10. ”Drunk All Around This Town,” Scott Miller & the Commonwealth/”My Drinkin’ Problem,” Hank Williams III (tie)
I no longer drink, but I love songs about boozing, and these are beauts. The Hank III album is called Straight to Hell, and I imagine the Nashville establishment wishes young Mr. Williams would go there, posthaste. Me, I hope he sticks around. This is the real country: hollow of eye, pale of face, and bursting with the rhythm of the damned. Also, check out Hell’s ”Low Down.”
9. ”Over My Head (Cable Car),” The Fray
Old-school pop; for me, there’s nothing better. Another of its ilk is ”Rudebox,” by Robbie Williams.
8. ”Face the Promise,” Bob Seger/”Real Mean Bottle,” Bob Seger and Kid Rock
Not all of Seger’s new album is great – ”Wait for Me” is schmaltz – but these tracks are magnificent. They’re part of a specific hard-swing genre; see below.
7. ”I’m a Rat,” Towers of London
There is something to be said for straight puke-on-your-Dingo-boots rock & roll. Towers of London are mostly a joke, but this track – beginning with the shrieking air-raid siren – is, like those two priceless tracks on the Seger, the real deal.
6. Snake Farm, Ray Wylie Hubbard
Hubbard, an alt-country Southern rocker (his most memorable tune is called ”Screw You, We’re From Texas”), is one mean motorcycle. Snake Farm is a double-wide load of blues guitar and sly humor, your basic old-school boogie. Best tracks: ”Heartaches and Grease” and ”Live and Die Rock and Roll.”
5. Zoysia, The Bottle Rockets
The Bottle Rockets are often categorized as alt-country – by people who need categories – but what they really are is America’s premier bar band. Zoysia (I don’t know what it means either) is their best album ever – tuneful, soulful, and best of all, loud. Primo cuts: ”Better Than Broken,” ”Feeling Down.”
4. ”Chasing Cars,” Snow Patrol
Call me a sloppy sentimentalist if you want; I love this song. In fact, I never met a Snow Patrol song I didn’t like (runner-up: ”You’re All I Have”). If that makes you want to call me a sap, I can take it; that’s why they pay me the big bucks.

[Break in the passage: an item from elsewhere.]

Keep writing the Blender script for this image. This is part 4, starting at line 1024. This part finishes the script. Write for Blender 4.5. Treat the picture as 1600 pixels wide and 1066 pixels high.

3. ”Hey Valerie!” The Derailers
The best country single of the year (from the album Soldiers of Love), but of course it got no airplay on the Top 40 country stations (duh). Country runner-up: a gorgeous love song, ”Would You Go With Me,” by baritone Josh Turner.
2. ”God’s Gonna Cut You Down,” Johnny Cash
You could argue that Cash saved the best for last and get no disagreement from me. This is the voice of an Old Testament prophet on his deathbed, eerie and persuasive, full of power and dust and experience. The entire album (American V: A Hundred Highways) is a masterpiece, but this and ”Like the 309” are the ones I keep coming back to.
1. The Animal Years, Josh Ritter
The best album of the year in a walk, and maybe the best album I’ve heard in the last five. Mysterious, melancholy, melodic…and those are only the M’s. Songs like ”Girl in the War” simply do not leave the consciousness once they’re heard, but the album’s real gem is the strange and gorgeous ”Thin Blue Flame.” This is the most exuberant outburst of imagery since Bob Dylan’s ”A Hard Rain’s A-Gonna Fall,” in 1963. The Animal Years is an amazing accomplishment.
That’s my list of the best – all of it legally downloadable. My mother might have winced away from Towers of London, but as for the rest, I think she’d approve. After all, most of it swings hard – turns out that white people (everyone on this list is, in case you hadn’t noticed) can do that after all. It only took us 50 years, but hey…we’re gettin’ there.